Just to the right of my knees were the feet of the gunner. He stood in the middle of the Humvee and manned a machine gun in a turret sticking out of the top. I could hear him swiveling his cannon from side to side and pointing it into the trees as we approached the urban sector in their area of operations.

This was all purely defensive. The battalion I’m embedded with here in Baghdad hasn’t suffered a single casualty – not even one soldier wounded – since they arrived in the Red Zone in January. The surge in this part of the city could not possibly be going better than it already is. Most of Graya’at’s insurgents and terrorists who haven’t yet fled are either captured, dormant, or dead.
A car approached our Humvee with its lights on.

“I can’t see, I can’t see,” said the driver. Bright lights are blinding with night vision goggles. “Flash him with the laser,” he said to the gunner. “Flash him with the laser!”

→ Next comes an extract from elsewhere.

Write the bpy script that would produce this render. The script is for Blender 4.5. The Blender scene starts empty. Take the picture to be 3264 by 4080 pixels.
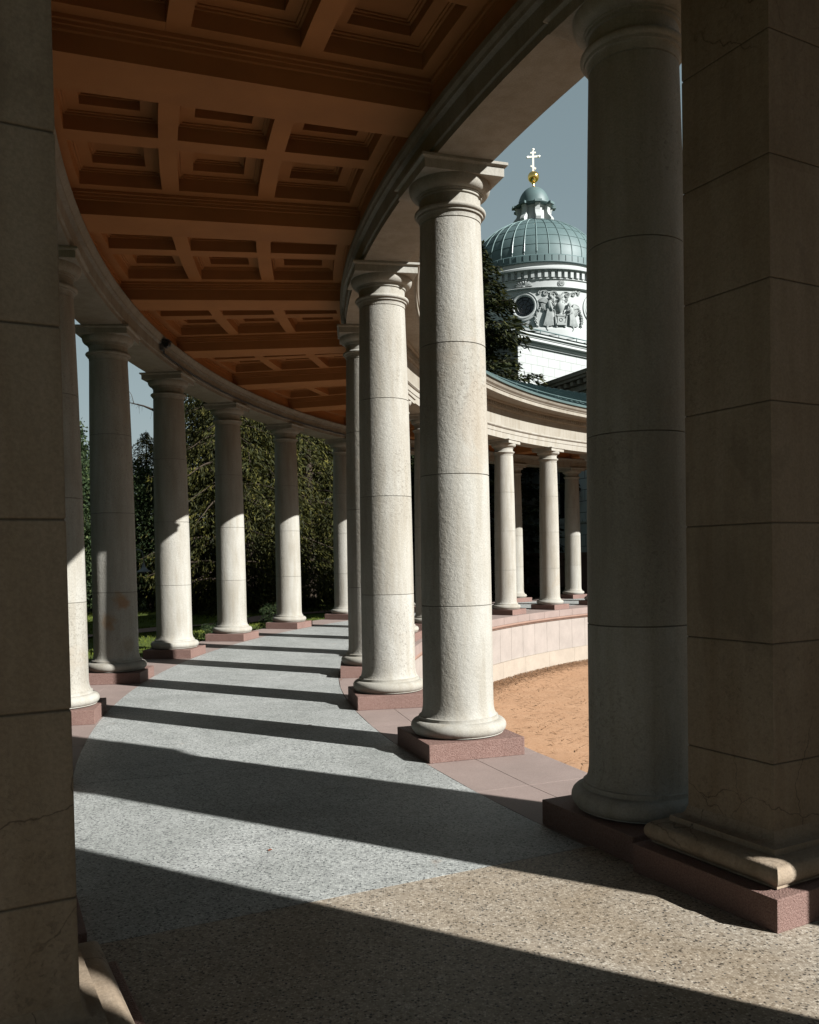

A green laser beam shot out from the gunner’s turret toward the windshield of the oncoming car.

The headlights went out.

“What was that about?” I said.

“It’s part of our rules of engagement,” the driver said. “They all know that. The green laser is a warning, and it’s a little bit scary because it looks like a weapon is being pointed at them.”
We slowly rolled into the market area. Smiling children ran up to and alongside the convoy and excitedly waved hello. It felt like I was riding with a liberating army.

Graya’at’s streets are quiet and safe. It doesn’t look or feel like war zone at all. American soldiers just a few miles away are still engaged in almost daily firefights with insurgents and terrorists, but this part of the city has been cleared by the surge.

Before the surge started the neighborhood was much more dangerous than it is now.

“We were on base at Camp Taji [north of the city] and commuting to work,” Major Jazdyk told me earlier. “The problem with that was that the only space we dominated was inside our Humvees. So we moved into the neighborhoods and live there now with the locals. We know them and they know us.”

Lieutenant Lawrence Pitts from Fayetteville, North Carolina, elaborated. “We patrol the streets of this neighborhood 24/7,” he said. “We knock on doors, ask people what they need help with. We really do what we can to help them out. We let them know that we’re here to work with them to make their city safe in the hopes that they’ll give us the intel we need on the bad guys. And it worked.”

The area of Baghdad just to the south of us, which the locals think of as downtown Adhamiyah, is surrounded by a wall recently built by the Army. It is not like the wall that divides Israel from the West Bank. Pedestrians can cross it at will. Only the roads are blocked off. Vehicles are routed through two very strict checkpoints. Weapons transporters and car bombers can’t get in or out.

The area inside the wall is mostly Sunni. The areas outside the wall are mostly Shia. Violence has been drastically reduced on both sides because Sunni militias – including Al Qaeda – are kept in, and Shia militias – including Moqtada al Sadr’s Mahdi Army, are kept out.

Graya’at is a mixed Sunni-Shia neighborhood immediately to the north of the wall.

We dismounted our Humvees and set up a vehicle checkpoint on the far side of the market area. Curfew was going into effect. Anyone trying to drive into the area would be searched.

Dozens of Iraqi civilians milled about on the streets.

“Salam Aleikum,” said the soldiers and I as we walked past.

“Aleikum as Salam,” said each in return.

They really did seem happy to see us.

Definitely a far cry from the New Republic's view of the surge. Reed the whole thing. It's worth your time to learn as much as you can about the surge in Iraq. It's not failing. It's working, much to the chagrin of the obvious fifth-column in America.